Well-known mistakes more severely punished
It’s nothing new that Google is concerned about the usability of websites via mobile devices. Websites which are generally unusable have long been more negatively ranked. With the mobile update, Google has seemingly strengthened this filter. For example, ab-in-den-urlaub.de uses a very large interstitial page on its mobile version to convince visitors to the site to download the app – an example, that Google has listed in exactly that form as a common mistake. As a result, the desktop and smartphone visibility indexes of the domain differ greatly – a development that will likely increase as more pages are crawled.
It’s also classic configuration mistakes that lead to visibility penalties. Dict.cc, a German-English dictionary, provides both a desktop as well as a mobile version under a different URL. Unfortunately, there’s no machine-readable hint for the Google bot that a version optimized for mobile devices exists. Google specifies the integration of the rel=alternate code detailed in the guidelines for mobile SEO.
Assessment on an URL basis
A big difference to the last updates is that, with the mobile-friendly test, Google assesses every URL individually and independent from one another. Therefore, there’s no ranking loss for the entire domain, but instead only those URLs which don’t meet Google’s requirements lose out. With large and complex websites, in particular, this leads to interesting results. For example, the personal profiles on Xing (xing.com/profile/*), which presumably account for a large amount of the traffic, are optimized for viewing on mobile devices. They experienced no notable movements as a result of the mobile update.
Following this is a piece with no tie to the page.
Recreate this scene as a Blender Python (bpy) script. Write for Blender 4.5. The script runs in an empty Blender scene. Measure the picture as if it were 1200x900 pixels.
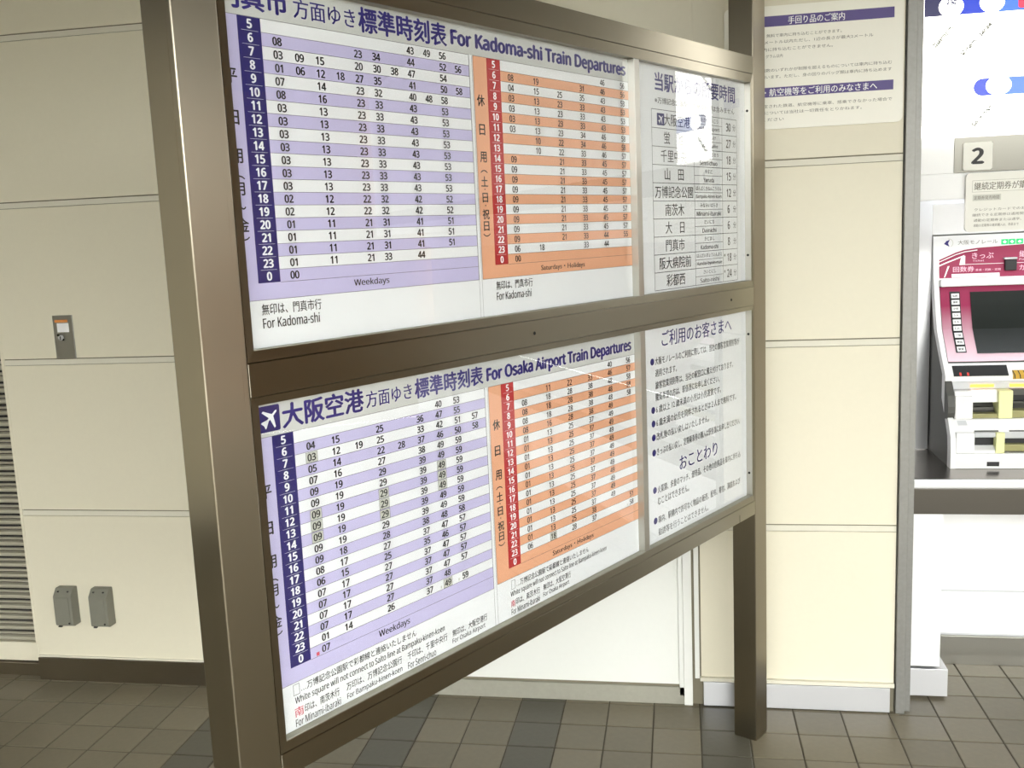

However, it’s a different story for the company profiles (xing.com/companies/*). They seemingly haven’t undergone a mobile-friendly facelift and don’t meet Google’s expectations. A large amount of the mobile visibility loss therefore stems from this index.
An update with winners
For a long while, Google updates have generally followed the pattern that a list of websites that haven’t fulfilled certain standards fall out of the Google results or at least are ranked notably worse. With this atypical update there’s also been a break from this trend: Many websites are ranking better than previous with their mobile offering. Google has thus been true to its announcement to give good websites a boost. That Wikipedia.org is, in absolute numbers, the biggest winner of all should be no surprise, but the mobile financial service of focus.de can also feel pleased right now.
Conclusion
The Google mobile update is on many fundamental points different from the last large algorithm alterations. Google had already made the criteria clear long in advance. Comprehensive and very well made instructions have been provided by Google on how to make a site fit for the update. Google even offers a tool to test changes. The otherwise so important and yet uncertain aspect of studying the causes has therefore been totally eliminated – and with that, the main chunk of the actual SEO work. With is update, only the supervising of the correct implementation remains left for search machine optimizers – what effects this will have on the SEO branch will be shown in the future.